I have been working with cardboard a lot the past week. The single-ply cardboard has corrugation which can be thought of as running vertically and having a horizontal direction, too.
Below are photos of one design and the process of going from 2D into 3D.
Also, I made a document of some physics research I found from readings in an old textbook and some videos about inertia, gravity, and potential/kenetic energy.
Below is a button that links to a folder of images and video documenting the three designs I developed for the project. The three designs are loosely named. Shell Chute, Confetti Prism, and Whirly Drop.
Shell Chute's design integrates a parachute. Parachutes are used in a lot of ways, but one of the most known is providing safe landing for skydivers. Although cardboard is not the same as a nylon, fabric, or woven soft-good the principle involved is a reduction in velocity by generating a drag on the object in free-fall. One innovative usage of cardboard developed for this design is taking a long strip of cardboard and using it as a string. The string method is used to apply tension to the chute, harness, and connect the harness to the chute.
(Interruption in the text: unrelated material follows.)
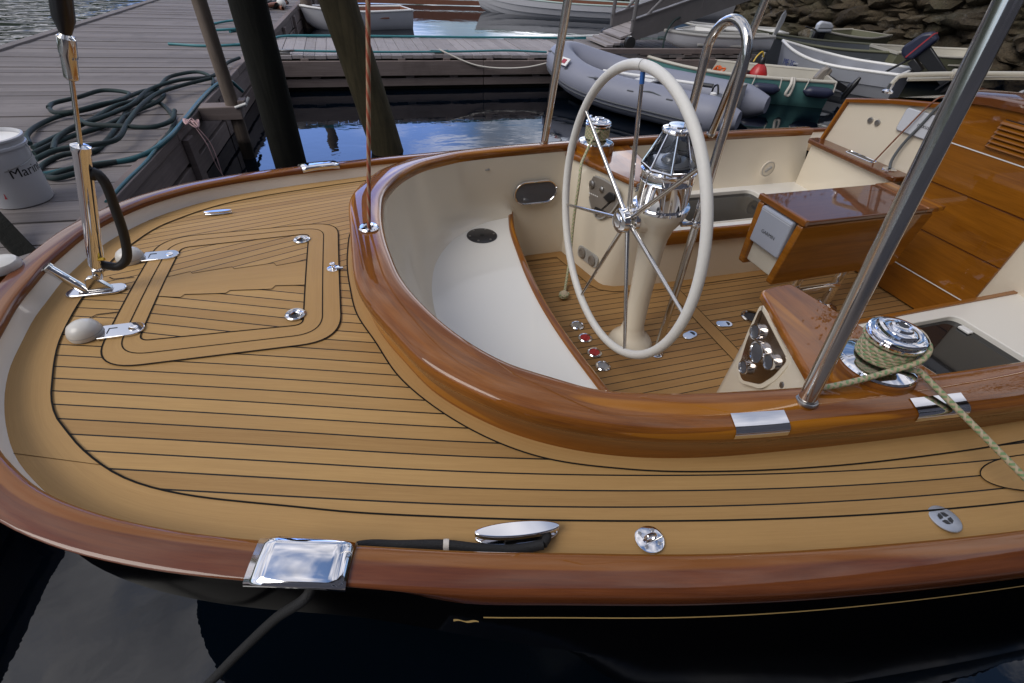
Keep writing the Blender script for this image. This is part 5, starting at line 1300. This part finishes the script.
mb = MB(); p = in_boat(tt, .62, hf(.22) + .02, sh_(.22)); mb.tube(spline([p + Vector((0, 0, .03)), p + Vector((-.03, -.05, -.05)), p + Vector((-.05, -.04, -.18)), p + Vector((.0, -.05, -.20)), p + Vector((.02, -.05, -.06)), p + Vector((.03, 0, .03))], .02), .022, 8); tag(mb.build('rope_coil', M['pale_rope'], smooth=60), 'small white rope coil hung over the rail of the teal skiff', 'rope')
p = in_boat(tt, 1.02, .10, sh_(.4) - .06); bo = thing('buoy', 'red teardrop mooring buoy sitting in the teal skiff', 'buoy', p)
mb = MB(); mb.lathe([(.0001, -.12), (.09, -.10), (.14, -.02), (.135, .05), (.09, .13), (.05, .17)], n=24); mb.build('body', M['red_plastic'], bo)
mb = MB(); mb.lathe([(.05, .165), (.055, .20), (.04, .24), (.03, .26)], n=16); mb.build('neck', M['black_plastic'], bo)
mb = MB(); mb.tube(spline([(0, 0, .25), (-.05, 0, .33), (-.12, 0, .28), (-.16, 0, .2)], .02), .011, 6); mb.build('lanyard', M['yellow_brass'], bo)
p = in_boat(tt, 1.62, .18, sh_(.7) - .05); mb = MB()
rr = random.Random(8); mb.tube(spline([(p.x + rr.uniform(-.09, .09), p.y + rr.uniform(-.06, .06), p.z + rr.uniform(-.02, .08)) for _ in range(12)], .02), .014, 6); tag(mb.build('orange_line', M['orange_plastic'], smooth=60), 'bright orange line bundled in the bow of the teal skiff', 'rope')
mb = MB(); p = in_boat(tt, 1.25, .12, sh_(.45) - .08); mb.box(p, (.26, .2, .16), rz=.5); tag(mb.build('battery_box', M['black_plastic'], bevel=.015), 'black box beside the red buoy in the teal skiff', 'box')
outboard('outboard_motor', 'dark grey outboard on the stern of the teal skiff', tuple(in_boat(tt, -.10, -.12, .27)), atan2(6.35 - 4.86, 4.55 - 7.02), 1.2, M['instrument_grey'], .58)

al, La, ha, sa = boat('skiff', 'pale grey lapstrake skiff with blue registration letters', (8.45, 4.75), (7.5, 6.55), 1.12, .58, .40, M['aluminium_skiff'], M['aluminium_skiff'], M['white_paint'], .86, sheer=.20, seats=(.25, .5, .72), strakes=5, cat='skiff')
v, f = text_geo('ME 38001', .14)
mb = MB()
for a, b, c in [(0, 0, 0)]:
    V_ = []
    for a, b, c in v:
        x = La * .80 - a * .7; V_.append((x, (ha(min(1, x / La)) * .955 + .012), sa(.8) - .18 + b))
    mb.add(V_, f)
mb.build('lettering', M['blue_ink'], al, smooth=0)
outboard('outboard_motor', 'navy outboard with red stripe tilted up on the pale grey skiff', (8.72, 4.72, WL + .58), atan2(1.8, -.95), .95, M['navy_vinyl'], .95)
gs, *_ = boat('skiff', 'dark grey wooden skiff with a high bow', (10.6, 6.5), (7.75, 8.0), 1.15, .62, .42, M['grey_skiff'], M['grey_skiff'], M['olive_paint'], .8, sheer=.20, seats=(.3, .6), cat='skiff')
outboard('outboard_motor', 'white outboard standing above the dark grey skiff', (9.9, 8.15, WL + .42), 2.7, .0, M['cover_white'], .72)
ol, *_ = boat('skiff', 'olive skiff with a cream foredeck below the rock wall', (12.2, 8.9), (9.9, 8.3), 1.2, .55, .42, M['olive_paint'], M['olive_paint'], M['cream_paint'], .8, sheer=.15, seats=(.4,), cat='skiff')
ol2, *_ = boat('skiff', 'pale yellow skiff tied close under the rock wall', (9.9, 6.5), (12.0, 5.9), 1.1, .5, .45, M['olive_paint'], M['cream_paint'], M['cream_paint'], .8, sheer=.1, seats=(.25, .5, .8), cat='skiff')
boat('rowing_boat', 'small white rowing boat with brown interior beyond the cross dock', (1.55, 12.55), (-.85, 11.95), 1.05, .48, .34, M['hull_white'], M['boat_brown'], M['white_paint'], .8, sheer=.10, seats=(.3, .62), cat='rowing boat')
boat('launch', 'long white lapstrake launch with pale green rail', (9.6, 14.4), (4.1, 16.3), 1.6, .62, .36, M['hull_white'], M['boat_brown'], M['teal_rail'], .75, sheer=.16, seats=(.2, .4, .6), strakes=6, cat='launch')
boat('dinghy', 'yellow dinghy behind the foot of the gangway', (7.95, 9.35), (6.75, 8.55), .85, .42, .40, M['yellow_paint'], M['white_paint'], M['grey_plastic'], .85, sheer=.08, seats=(.5,))
boat('dinghy', 'dark blue dinghy with white interior moored past the gangway', (10.0, 9.4), (7.6, 10.3), 1.05, .48, .36, M['blue_paint'], M['white_paint'], M['grey_plastic'], .82, sheer=.12, seats=(.3, .6))
boat('dinghy', 'white dinghy with faded blue sheer moored farthest right', (13.0, 15.6), (9.4, 16.2), 1.4, .7, .5, M['hull_white'], M['blue_paint'], M['teal_paint'], .8, sheer=.2, seats=(.4,))
ky, *_ = boat('canoe', 'long pale canoe lying on the cross dock beside the gangway', (7.0, 6.30), (5.1, 6.62), .46, .20, .20, M['hull_white'], M['grey_plastic'], M['grey_plastic'], .5, sheer=.06, seats=(.35, .65), z=DZ + .02, cat='canoe')
boat('paddle_board_boat', 'low white and turquoise tender lying past the cross dock', (5.6, 8.6), (2.75, 8.0), .7, .34, .32, M['hull_white'], M['turquoise_hose'], M['white_paint'], .6, sheer=.05, seats=(.5,), cat='tender')
bpy.data.objects['paddle_board_boat'].name = 'tender'
od = thing('paddle', 'white paddle blade standing up among the moored boats', 'paddle', (7.4, 6.8, -.5))
mb = MB(); P = [(-.05, 0), (.05, 0), (.10, .18), (.11, .34), (.06, .44), (-.06, .44), (-.11, .34), (-.10, .18)]; A_ = Matrix.Rotation(.5, 3, 'Z') @ Matrix.Rotation(.55, 3, 'Y')
mb.prism(P, -.012, .012, F=lambda x, z, y: tuple(A_ @ Vector((x, y, z + .35)))); mb.build('blade', M['styrofoam'], od, bevel=.008)
mb = MB(); mb.tube([A_ @ Vector((0, 0, -.3)), A_ @ Vector((0, 0, .4))], .018, 8); mb.build('shaft', M['cream_paint'], od)

# ------------------------------------------------------------------ gangway
gw = thing('gangway', 'grey metal gangway with railings sloping up to the rock wall', 'gangway', (4.15, 6.68, DZ + .03))
SL = .292; LG = 9.2
def G(x, y, z=0): return (x, y, x * SL + z)
ga = atan2(SL, 1)
RG = Matrix.Rotation(-ga, 3, 'Y')
mb = MB()
for k in range(60):
    x = .28 + k * .15; mb.box(G(x, .38, .06), (.14, .70, .03), R=RG)
mb.build('tread_boards', M['dock_boards_y'], gw, smooth=0)
for y in (0, .76):
    mb = MB(); mb.box(G(LG / 2 + .2, y, .12), (LG, .06, .30), R=RG); mb.box(G(LG / 2 + .2, y, .275), (LG, .09, .02), R=RG); mb.build('side_beam', M['gangway_metal'], gw)
    mb = MB(); mb.tube([G(.35, y, .95), G(LG, y, .95)], .034, 10); mb.tube([G(.35, y, .55), G(LG, y, .55)], .02, 8); 
    for k in range(8): mb.tube([G(.38 + 1.2 * k, y, .1), G(.38 + 1.2 * k, y, .95)], .034, 8); mb.tube([G(.38 + 1.2 * k, y, .12), G(.38 + 1.2 * (k + .98), y, .90)], .024, 8) if k < 7 else None
    mb.build('railing', M['gangway_metal'], gw)
mb = MB(); P = [(0.0, -.02), (.40, -.02), (.40, .03), (.02, .02)]
for k in range(4): mb.box((.10 + .12 * k - .1, .38, .02 + .028 * k), (.115, .85, .035), rz=0)
mb.build('apron', M['dock_boards_y'], gw, bevel=.004)
for y in (-.09, .85):
    mb = MB(); mb.lathe([(.04, -.04), (.085, -.035), (.09, 0), (.085, .035), (.04, .04)], (.33, y, .075), (0, 1, 0), 22); mb.build('roller', M['black_rubber'], gw)
rope('power_hose', [(5.35, 6.64, .10), (5.2, 6.58, .04), (5.08, 6.52, -.12), (5.06, 6.45, DZ + .02), (5.3, 6.32, DZ + .02), (5.9, 6.3, DZ + .02), (6.4, 6.4, DZ + .02), (6.0, 6.55, DZ + .03), (5.4, 6.5, DZ + .02)], .015, M['hose_green_black'], 'dark hose dropping from the gangway beam onto the dock', 'hose', .04)

# ------------------------------------------------------------------ rock wall and bank
rw = random.Random(21)
WALL = spline([(15.5, -14), (14.2, -4), (13.7, 3), (13.6, 8), (13.0, 12), (14.0, 18), (15.5, 26), (19, 40)], .9)
mb = MB()
ico = bmesh.new(); bmesh.ops.create_icosphere(ico, subdivisions=3, radius=1.); IV = [v.co.copy() for v in ico.verts]; IF = [tuple(v.index for v in f.verts) for f in ico.faces]; ico.free()
from mathutils import noise as mnoise
H_ = 3.4; z = -1.4
while z < H_:
    rh = rw.uniform(.28, .55)
    for p in WALL:
        for q in range(2 if rh < .4 else 1):
            sx, sy, sz = rw.uniform(.35, .75), rw.uniform(.4, .8), rh * rw.uniform(.55, .8)
            c = Vector((p.x + (z + 1.4) * .22 + rw.uniform(-.15, .25), p.y + rw.uniform(-.4, .4) + q * .45, z + rh / 2)); off = rw.uniform(0, 100)
            R = Matrix.Rotation(rw.uniform(-.6, .6), 3, 'Z') @ Matrix.Rotation(rw.uniform(-.3, .3), 3, 'X')
            vs = []
            for v_ in IV:
                k = 1 + .34 * mnoise.noise(v_ * 1.2 + Vector((off, 0, 0))) + .14 * mnoise.noise(v_ * 3.1 + Vector((off, 3, 0))) + .06 * mnoise.noise(v_ * 8 + Vector((off, 7, 0)))
                d = max(abs(v_.x), abs(v_.y), abs(v_.z)); vv = v_ * (k * (.72 / d * .5 + .5)); vs.append(c + R @ Vector((vv.x * sx, vv.y * sy, vv.z * sz)))
            mb.add(vs, IF)
    z += rh * .82
wl = mb.build('rock_wall', M['rock'], smooth=50); tag(wl, 'rough stacked boulder sea wall behind the moored skiffs', 'rock wall')
mb = MB(); rows = []
for p in WALL: rows.append([(p.x + 1.2, p.y, -2), (p.x + 1.9, p.y, 2.6), (p.x + 4, p.y, 4.0 + .4 * sin(p.y)), (p.x + 20, p.y * 1.1, 6.0), (p.x + 120, p.y * 1.6, 9)])
mb.grid(rows); tag(mb.build('bank', M['rock'], smooth=60), kind='structure')
shore = spline([(-160, -160), (-95, -40), (-62, 45), (-38, 100), (20, 150), (110, 190), (260, 230)], 5.)  # unseen wooded hill, raised and brought close to darken reflections in the ripples
mb = MB(); rows = []
for p in shore:
    hgt = 11 + 4 * mnoise.noise(Vector((p.x * .03, p.y * .03, 0))) + 2.5 * mnoise.noise(Vector((p.x * .12, p.y * .12, 9))); d = Vector((p.x, p.y, 0)).normalized()
    if p.x > 30: hgt *= max(.4, 1 - (p.x - 30) / 150)
    rows.append([tuple(p + d * a + Vector((0, 0, z + (1.5 * mnoise.noise(p * .25 + Vector((a, 0, 0))) if z > 0 else 0)))) for a, z in ((0, -2), (1, .5), (3, hgt * .35), (7, hgt * .7), (16, hgt), (60, hgt * 1.1), (120, -2))])
mb.grid(rows); tag(mb.build('unseen_shore', M['foliage'], smooth=60), kind='structure')
def tree(x, y, z, h, seed, label):
    r_ = random.Random(seed); t = thing('tree', label, 'tree', (x, y, z))
    mb = MB(); mb.tube([(0, 0, -.6), (.08, .05, h * .3), (0, .1, h * .62), (.05, 0, h * .92)], [.2, .15, .1, .03], 8)
    limbs = []
    for k in range(9):
        a = r_.uniform(0, 6.28); b = r_.uniform(.3, .85) * h; l = r_.uniform(.18, .34) * h; e = Vector((cos(a) * l, sin(a) * l, b + l * .45)); mb.tube([(0, .05, b), e * .5 + Vector((0, 0, b * .5)), e], [.07, .05, .02], 6); limbs.append(e)
    mb.build('trunk', M['grey_post'], t); mb = MB()
    for e in limbs + [Vector((0, 0, h * .9)), Vector((0, 0, h * .75))]:
        for k in range(330):
            d = Vector((r_.gauss(0, 1), r_.gauss(0, 1), r_.gauss(0, .8))); c = e + d * h * .075; s = r_.uniform(.045, .095)
            u = Vector((r_.uniform(-1, 1), r_.uniform(-1, 1), r_.uniform(-1, 1))).normalized(); w = u.cross(Vector((r_.uniform(-1, 1), r_.uniform(-1, 1), 1))).normalized(); mb.face([c - u * s, c + w * s * .5, c + u * s, c - w * s * .5])
    mb.build('crown', M['foliage'], t, smooth=0)
for k, (x, y, z, h) in enumerate(((17.5, 4, 3.8, 5.5), (18.5, 9.5, 4, 6.5), (17, 14.5, 3.6, 5), (19, 19, 4.4, 7), (18, -1, 3.9, 6))):
    tree(x, y, z, h, 40 + k, ('leafy tree above the wall nearest the cabin', 'tall leafy tree on the bank behind the skiffs', 'short leafy tree on the bank past the gangway', 'tallest leafy tree at the back of the bank', 'leafy tree on the bank abeam of the bow')[k])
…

Confetti Prism is different than Shell Cute and Whirly Drop. Instead of cardboard surrounding an egg that acts as an armor, Confetti Prism operates by catching an unprotected egg that is in free fall. Confetti Prism is places on the floor awaiting the egg to be dropped from above into it. A soft thin accumulation of crumbled, bent, and twisted strips of cardboard, talkto as "confetti" are packed into a open top triangular cylinder, which I call the prism. The prism has slots along the side walls on all three sides. These are used to create a "stop" or "shelf" which the confetti rests upon.
Whirly Drop takes the first geometric form and adds to it "blades" or "wings." The user inserts the egg into the "core" which then slides into two larger sheets of cardboard. Instructions are to twist the form at the point of release. This design increases drag and incorporates angular motion into the fall, greatly reducing the velocity of the falling egg in its protective form by design.